I approach measuring with scales with the attitude, "Trust, but verify." I have made many a miscut by misreading a rule so I rely a lot on test cuts and marking directly from the work in progress. I avoid measurements when I can, but using one rule for everything just doesn't seem practical for me.

When assembling a face frame I ensure the openings are exact size and parallel by using spacer sticks cut to the opening dimensions. When fitting a door to an opening or zeroing out the z-axis on my cnc I will use a taper gauge. When checking diagonals a bar gauge or trammel points often come into play.

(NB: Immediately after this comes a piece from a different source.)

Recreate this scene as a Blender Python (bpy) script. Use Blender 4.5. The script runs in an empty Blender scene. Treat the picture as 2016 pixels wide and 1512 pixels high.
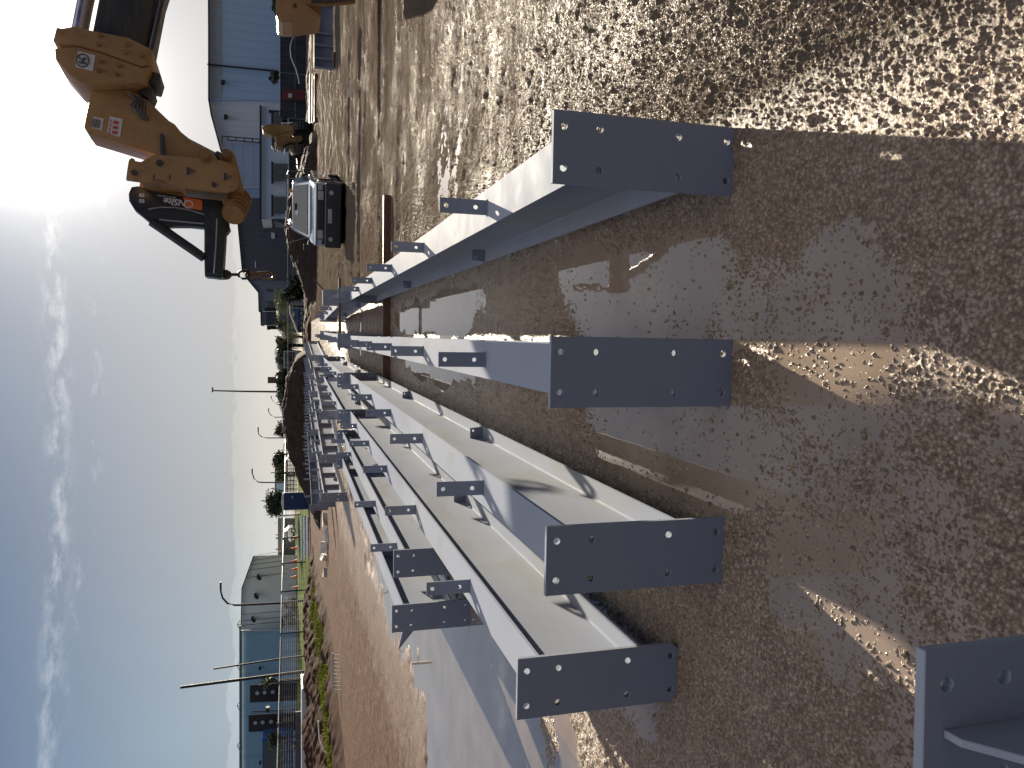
import bpy, bmesh, math, random
import numpy as np
from mathutils import Vector, Matrix
R = math.radians
PI = math.pi
random.seed(7)
sc = bpy.context.scene
col = sc.collection

# ------------------------------------------------------------------ camera
CAM_H = 1.55
F_PX = 1515.0                      # focal length in pixels of the 2016 px wide photograph
PITCH, YAW = R(16.0), R(3.67)      # looking down / to the left of the beams' direction (+Y)
cam_d = bpy.data.cameras.new('camera')
cam_d.sensor_width = 36.0
cam_d.lens = F_PX / 2016 * 36.0
cam_d.clip_start = 0.05
cam_d.clip_end = 3000
cam = bpy.data.objects.new('camera', cam_d)
col.objects.link(cam)
fwd = Vector((-math.sin(YAW) * math.cos(PITCH), math.cos(YAW) * math.cos(PITCH), -math.sin(PITCH)))
right = Vector((math.cos(YAW), math.sin(YAW), 0))
up = right.cross(fwd)
# the phone was held sideways: the picture's +x is the world's down, its +y (up) the world's right
m = Matrix((-up, right, -fwd)).transposed().to_4x4()
m.translation = (0, 0, CAM_H)
cam.matrix_world = m
sc.camera = cam

# ------------------------------------------------------------------ sun and sky
SUN_AZ, SUN_EL = R(15.4), R(15.8)     # azimuth clockwise from +Y
sun_dir = Vector((math.sin(SUN_AZ) * math.cos(SUN_EL), math.cos(SUN_AZ) * math.cos(SUN_EL), math.sin(SUN_EL)))
sd = bpy.data.lights.new('sun', 'SUN')
sd.energy = 5.0
sd.angle = R(0.55)
sd.color = (1.0, 0.87, 0.68)
so = bpy.data.objects.new('sun', sd)
so.rotation_euler = sun_dir.to_track_quat('Z', 'Y').to_euler()
so.location = (5, 20, 12)
col.objects.link(so)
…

This is not to say that mine is the right method, just that there are more ways to the woods than one.

chris carter
10-28-2021, 5:42 PM
Well, I picked up a Stanley 36 ˝ which is a 12 inch folding rule with a caliper on it (folded length is 6”). It is everything I could have hoped for. I checked it against my digital calipers and two steel rules that agree with said calipers. The result is that it was dead-on accurate along it’s scale and it’s calipers were also dead on accurate.

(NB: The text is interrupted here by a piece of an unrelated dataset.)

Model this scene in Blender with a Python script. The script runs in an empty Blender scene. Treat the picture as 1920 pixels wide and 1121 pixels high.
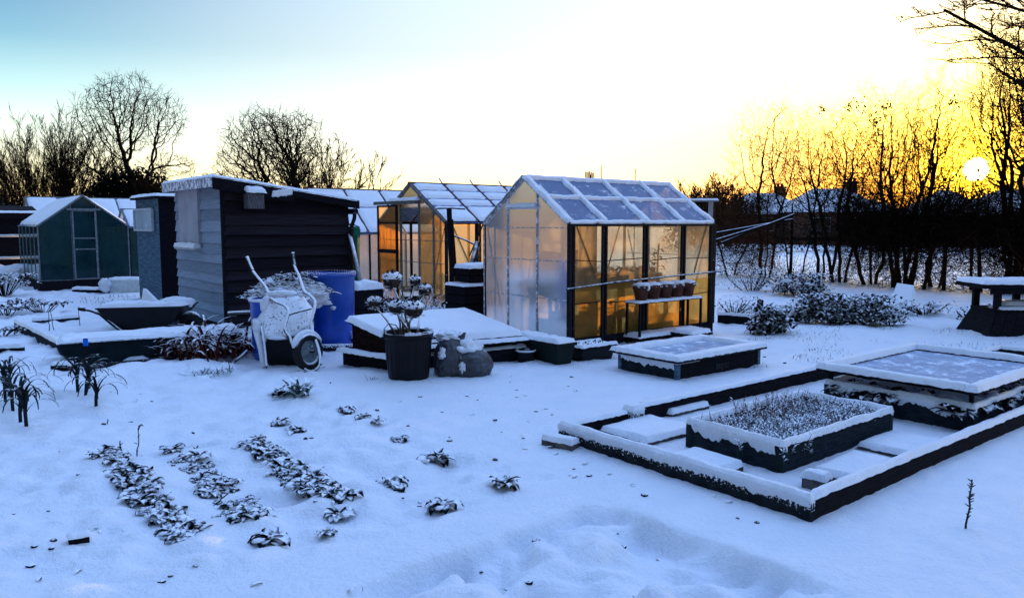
import bpy, bmesh, math, random
import numpy as np
from mathutils import Vector, Matrix, noise as mnoise

R = random.Random(7)
C = bpy.context.scene.collection
rad = math.radians
# ------------------------------------------------------------------ camera maths
F, HOR, CAMH = 1450.0, 420.0, 1.6
PITCH = math.atan((560.5 - HOR) / F)
SP, CP = math.sin(PITCH), math.cos(PITCH)
def ray(px, py):
    u, v = (px - 960) / F, (560.5 - py) / F
    return Vector((u, CP + v * SP, -SP + v * CP))
def P(px, py, z=0.0):                     # a photo pixel on the plane at height z
    d = ray(px, py); t = (z - CAMH) / d.z
    return Vector((d.x * t, d.y * t, z))
def D(px, py, Y):                         # a photo pixel at distance Y
    d = ray(px, py); t = Y / d.y
    return Vector((d.x * t, Y, CAMH + d.z * t))
def along(o, d, px):                      # how far from o along d until column px
    u = (px - 960) / F
    zc = o.y * CP - (o.z - CAMH) * SP
    dz = d.y * CP - d.z * SP
    return (u * zc - o.x) / (d.x - u * dz)
def zat(o, py):                           # height above o that shows at row py
    v = (560.5 - py) / F
    return CAMH + (v * o.y * CP - o.y * SP) / (CP + v * SP)
AX = Vector((0.78, 0.6258, 0)).normalized(); BX = Vector((-AX.y, AX.x, 0))
ROT = math.atan2(AX.y, AX.x)
def n3(x, y, z=0.0): return mnoise.noise(Vector((x, y, z)))
def sstep(a, b, x):
    t = min(1, max(0, (x - a) / (b - a))); return t * t * (3 - 2 * t)

# ------------------------------------------------------------------ ground height
CC = P(1140, 945)
def vnoise(x, y, f, s):                   # vectorised value noise
    x = x * f + s * 17.3; y = y * f + s * 9.1
    xi, yi = np.floor(x), np.floor(y); fx, fy = x - xi, y - yi
    fx = fx * fx * fx * (fx * (fx * 6 - 15) + 10); fy = fy * fy * fy * (fy * (fy * 6 - 15) + 10)
    def h(a, b):
        v = np.sin(a * 127.1 + b * 311.7 + s * 74.7) * 43758.5453
        return v - np.floor(v)
    return (h(xi, yi) * (1 - fx) + h(xi + 1, yi) * fx) * (1 - fy) + (h(xi, yi + 1) * (1 - fx) + h(xi + 1, yi + 1) * fx) * fy - 0.5
def sst(a, b, x):
    t = np.clip((x - a) / (b - a), 0, 1); return t * t * (3 - 2 * t)
def ground(x, y):
    x = np.asarray(x, float); y = np.asarray(y, float)
    rx, ry = x - CC.x, y - CC.y
    wob = vnoise(x, y, 1.3, 5) * 0.14 + vnoise(x, y, 4.0, 6) * 0.05
    a = rx * AX.x + ry * AX.y + wob; b = rx * BX.x + ry * BX.y + wob
    low = (1 - sst(-0.06, 0.03, a)) * (1 - sst(-0.06, 0.03, b))          # dug bed by the camera
    veg = (1 - sst(-0.05, 0.25, a)) * sst(0.42, 0.62, b)                # vegetable bed
    far = sst(7.5, 10, y)
    lump = vnoise(x, y, 2.2, 1) * 0.10 + vnoise(x, y, 5.5, 2) * 0.065 + vnoise(x, y, 11, 3) * 0.026
    fine = vnoise(x, y, 9, 4) * 0.018 * (.45 + .55 * np.clip(low + veg + far, 0, 1)) + vnoise(x, y, 23, 8) * 0.0095 + vnoise(x, y, 47, 31) * .0035 * (y < 9)
    broad = vnoise(x, y, 0.7, 9) * 0.05
    rough = np.clip(low * 1.3 + veg * 0.6 + far * 0.4, 0, 1.4)
    ridge_ = np.abs(vnoise(x + .3 * vnoise(x, y, 2.1, 41), y, 3.4, 42)) * .15 + np.abs(vnoise(x, y, 7.3, 43)) * .075 - .05
    h = lump * rough + ridge_ * np.clip(low * .95 + veg * .42 + far * .2, 0, 1.3) + fine + broad * (0.35 + 0.65 * np.clip(low + veg + far, 0, 1))
    h = h - low * 0.042
    edge = np.exp(-((a / 0.05) ** 2)) * (b < 0.02) + np.exp(-((b / 0.05) ** 2)) * (a < 0.02)
    h = h - np.clip(edge, 0, 1) * 0.03 * np.clip(0.5 + vnoise(x, y, 3, 12) * 2, 0, 1.2)
    # trodden pits
    pit = vnoise(x, y, 3.1, 21)
    h = h - np.clip(pit - 0.26, 0, 1) * 0.22 * np.clip(low + veg * 0.8, 0, 1)
    return h * np.clip((90 - y) / 60, 0, 1)
def gz(x, y): return float(ground(x, y))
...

I mainly measure by eye, by putting boards against other boards, a story stick, etc. But I always need at least one or two measurements as a starting point. For bigger things I will often do a simple model Google sketchup so I can see things in a three dimensional model so then I’ll have a little more measuring to do so I don’t wind up with something different than what I planned on. This is also often required to get a sign-off from the wife! I also make a lot of things that need to fit other things. Like a table with a drawer that needs to fit certain predetermined objects, or I need to make sure I have clearance for knees (I’m crazy tall so there’s no margin for error). Or a toolbox that needs to fit certain tools, etc. There are always plenty of projects that require a lot of measurements while there are always plenty of projects that require next to none.

Jim Koepke
10-30-2021, 11:11 AM
There is an article about a woman who makes leather goods in the NY Times > https://www.nytimes.com/2021/10/29/fashion/craftsmanship-sonia-ahmimou-handbags-paris.html

Her solution to always having to look for her tape measure was to have a ruler tattooed on her left forefinger.

jtk

Kevin Jenness
10-30-2021, 11:41 AM
There is an article about a woman who makes leather goods in the NY Times > https://www.nytimes.com/2021/10/29/fashion/craftsmanship-sonia-ahmimou-handbags-paris.html

Her solution to always having to look for her tape measure was to have a ruler tattooed on her left forefinger.

jtk

I'm afraid the 64ths grads would disappear in the wrinkles

chris carter
10-30-2021, 1:13 PM
There is an article about a woman who makes leather goods in the NY Times > https://www.nytimes.com/2021/10/29/fashion/craftsmanship-sonia-ahmimou-handbags-paris.html

Her solution to always having to look for her tape measure was to have a ruler tattooed on her left forefinger.

jtk

My mother could measure just about anything with her hands. Both distances (up to about 4ft) and volumes (up to about 2Tbl). I learned to cook from her and I didn't use measuring spoons; I just used my hands. And then I met my wife, who is a scientist - well, that didn't go over well. "What are you doing?!?! That's NOT measuring!!" Suffice to say, she has converted me. Turns out measuring spoons are slightly more accurate - go figure!